Após espancarem alguns moradores locais e saquearem um posto de gasolina, o grupo continua a rodar até encontrar uma nova parada, uma misteriosa igreja escondida em meio a uma mata. Cordialmente, alguns monges oferecem alimento e vinho aos motociclistas. Eles aceitam sem questionar, mas após comerem, beberem e festejarem, todos adormecem profundamente. Os monges, que então se revelam parte de um culto satânico, sequestram Helen (a namorada de Adam, interpretada por Donna Anderson, de O Vento Será Tua Herança, 1960) e a utilizam em um ritual macabro no qual ela é supostamente amaldiçoada com a marca de Satanás. Os motociclistas acordam, resgatam Helen e fogem para a estrada novamente. Porém, o destino dos infames “Advogados do Diabo” está traçado, pois a maldição faz com que a garota se transforme em uma criatura selvagem e incontrolável a cada anoitecer.

O roteiro, irregular em seu ritmo, parte de um plot inicial criativo (um road movie sobrenatural com lobisomens), mas falha em sua execução pouco profissional e no próprio desenvolvimento da trama e dos personagens, propositalmente desprezíveis, mas sem nenhum carisma. Durante seus 80 minutos de duração, apenas um único diálogo, que acontece antes do encontro da igreja, faz algum sentido e sugere um conflito interessante, que depois é vagamente explorado. A conversa entre o líder do grupo e um dos membros, chamado Tarot, mostra uma divergência grande: enquanto Adam é um cético absoluto, Tarot é supersticioso e acredita que outras forças não-naturais poderiam intervir na vida de um homem comum. Então, ao ler as cartas de um baralho de tarô ele identifica que um grande mal estaria à espreita de Helen.

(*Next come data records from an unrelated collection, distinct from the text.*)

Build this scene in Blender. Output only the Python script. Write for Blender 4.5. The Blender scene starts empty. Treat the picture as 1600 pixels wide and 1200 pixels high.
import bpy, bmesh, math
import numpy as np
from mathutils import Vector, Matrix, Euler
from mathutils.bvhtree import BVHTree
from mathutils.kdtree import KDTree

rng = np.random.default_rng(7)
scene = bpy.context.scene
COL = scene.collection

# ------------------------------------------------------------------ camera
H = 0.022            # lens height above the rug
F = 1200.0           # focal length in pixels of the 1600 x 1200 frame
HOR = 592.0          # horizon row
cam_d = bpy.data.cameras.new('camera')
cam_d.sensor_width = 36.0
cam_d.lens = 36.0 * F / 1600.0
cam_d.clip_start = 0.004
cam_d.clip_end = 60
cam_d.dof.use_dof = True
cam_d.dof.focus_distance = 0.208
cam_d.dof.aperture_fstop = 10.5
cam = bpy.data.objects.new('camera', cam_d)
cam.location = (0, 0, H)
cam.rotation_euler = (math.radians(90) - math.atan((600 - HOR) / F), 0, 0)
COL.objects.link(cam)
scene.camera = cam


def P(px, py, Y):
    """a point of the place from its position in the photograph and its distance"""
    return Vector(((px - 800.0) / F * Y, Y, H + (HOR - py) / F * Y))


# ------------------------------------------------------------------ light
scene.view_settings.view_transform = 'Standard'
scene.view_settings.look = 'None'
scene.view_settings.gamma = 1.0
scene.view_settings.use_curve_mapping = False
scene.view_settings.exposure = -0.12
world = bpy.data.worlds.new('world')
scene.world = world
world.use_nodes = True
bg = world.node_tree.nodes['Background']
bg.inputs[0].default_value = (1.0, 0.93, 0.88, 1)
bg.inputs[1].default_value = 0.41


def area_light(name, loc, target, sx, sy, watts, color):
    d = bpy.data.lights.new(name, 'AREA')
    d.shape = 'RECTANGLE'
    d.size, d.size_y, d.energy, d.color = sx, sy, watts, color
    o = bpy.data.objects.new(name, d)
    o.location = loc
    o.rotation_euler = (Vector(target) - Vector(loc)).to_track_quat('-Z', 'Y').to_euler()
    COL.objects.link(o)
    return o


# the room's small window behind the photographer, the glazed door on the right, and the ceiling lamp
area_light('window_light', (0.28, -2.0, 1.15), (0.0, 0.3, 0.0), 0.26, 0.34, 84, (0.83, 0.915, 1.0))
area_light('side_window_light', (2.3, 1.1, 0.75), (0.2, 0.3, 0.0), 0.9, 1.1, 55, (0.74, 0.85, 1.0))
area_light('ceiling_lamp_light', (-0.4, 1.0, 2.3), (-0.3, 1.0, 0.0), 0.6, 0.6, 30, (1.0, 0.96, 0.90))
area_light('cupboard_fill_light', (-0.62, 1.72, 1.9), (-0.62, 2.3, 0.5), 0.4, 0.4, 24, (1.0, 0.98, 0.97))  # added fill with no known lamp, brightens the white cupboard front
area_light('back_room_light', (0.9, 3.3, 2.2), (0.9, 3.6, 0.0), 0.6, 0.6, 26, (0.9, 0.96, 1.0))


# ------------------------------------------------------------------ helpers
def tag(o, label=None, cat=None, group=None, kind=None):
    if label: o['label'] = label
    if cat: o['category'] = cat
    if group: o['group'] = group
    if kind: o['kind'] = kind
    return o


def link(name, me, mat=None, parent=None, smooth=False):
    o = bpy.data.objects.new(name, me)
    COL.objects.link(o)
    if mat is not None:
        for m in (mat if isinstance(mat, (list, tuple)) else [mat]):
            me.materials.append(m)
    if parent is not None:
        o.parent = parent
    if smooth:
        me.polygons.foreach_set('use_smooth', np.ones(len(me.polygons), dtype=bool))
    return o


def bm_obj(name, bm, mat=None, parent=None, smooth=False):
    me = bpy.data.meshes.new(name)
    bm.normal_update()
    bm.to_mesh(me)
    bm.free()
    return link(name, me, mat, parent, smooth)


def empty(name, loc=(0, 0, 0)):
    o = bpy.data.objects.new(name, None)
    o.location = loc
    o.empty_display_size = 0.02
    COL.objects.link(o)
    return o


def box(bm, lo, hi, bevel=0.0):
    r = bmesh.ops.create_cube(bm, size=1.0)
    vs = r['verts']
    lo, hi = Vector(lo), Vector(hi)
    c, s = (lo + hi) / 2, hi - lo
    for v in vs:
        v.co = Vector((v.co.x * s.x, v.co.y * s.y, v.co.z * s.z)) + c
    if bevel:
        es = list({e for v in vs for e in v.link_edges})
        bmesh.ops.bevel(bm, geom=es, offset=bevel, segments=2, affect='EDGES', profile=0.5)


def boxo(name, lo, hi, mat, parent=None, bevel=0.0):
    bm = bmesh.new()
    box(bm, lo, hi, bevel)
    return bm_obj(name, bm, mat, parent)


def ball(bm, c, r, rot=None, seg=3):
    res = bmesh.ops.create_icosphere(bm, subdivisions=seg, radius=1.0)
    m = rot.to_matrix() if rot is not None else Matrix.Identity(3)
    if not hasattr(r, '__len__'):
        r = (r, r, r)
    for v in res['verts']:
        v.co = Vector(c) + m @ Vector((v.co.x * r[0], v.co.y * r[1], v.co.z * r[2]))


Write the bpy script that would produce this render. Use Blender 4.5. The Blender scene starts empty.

Rodado em poucas semanas no interior da Califórnia, Lobisomens Sobre Rodas é uma produção cujas limitações de orçamento são observadas em diferentes momentos, seja no desempenho caricato e exagerado do elenco – aqui vale pontuar que parte deste elenco era formado por motociclistas da vida real e não por atores –, na repetição desnecessária de algumas cenas na estrada e principalmente pelas criaturas, que pouco aparecem, e quando se apresentam, já próximo ao desfecho, a iluminação é tão inadequada que fica difícil identificar se os efeitos de maquiagem são bons ou não.

Para os curiosos, o longa foi exibido no Brasil pelo SBT pela última vez nos anos 90 e hoje pode ser encontrado extraoficialmente no Youtube ou com melhor qualidade em DVD no box Lobisomens no Cinema Volume 3, lançado pela Versátil Home Vídeo; aliás, esta caixa traz ainda outras raridades licantrópicas, como O Jovem Lobisomem (Full Moon High, 1981), A Face do Monstro (Lycanthropus, 1961), O Lobisomem e a Espada Mágica (La Bestia y La Espada Mágica, 1983) e A Verdadeira História do Lobisomem (El Retorno de Walpurgis, 1973), estes dois últimos com a presença do lendário Paul Naschy.

Com muito esforço podemos listar pelo menos um ponto positivo: a trilha sonora. Composta por Don Gere, a trilha intercala de maneira caótica canções de folk rock e blues, intensificando o efeito de estranhamento provocado por toda bizarrice nonsense mostrada na tela.

Já uma cena que deve chamar atenção dos fãs de horror é a do ritual envolvendo a personagem Helen, quando em transe (e topless), ela performa uma extensa e sensual dança manuseando uma cobra – impossível não lembrar de Salma Hayek, no futuro Um Drink no Inferno (1996).

Em resumo, Lobisomens Sobre Rodas não é um bom filme, contudo é inventivo, emblemático e desprendido de regras (propositalmente, ou não); além de apresentar um dos títulos mais legais do gênero. Se vale uma conferida? Sim, atenuando todas as expectativas, possivelmente vale.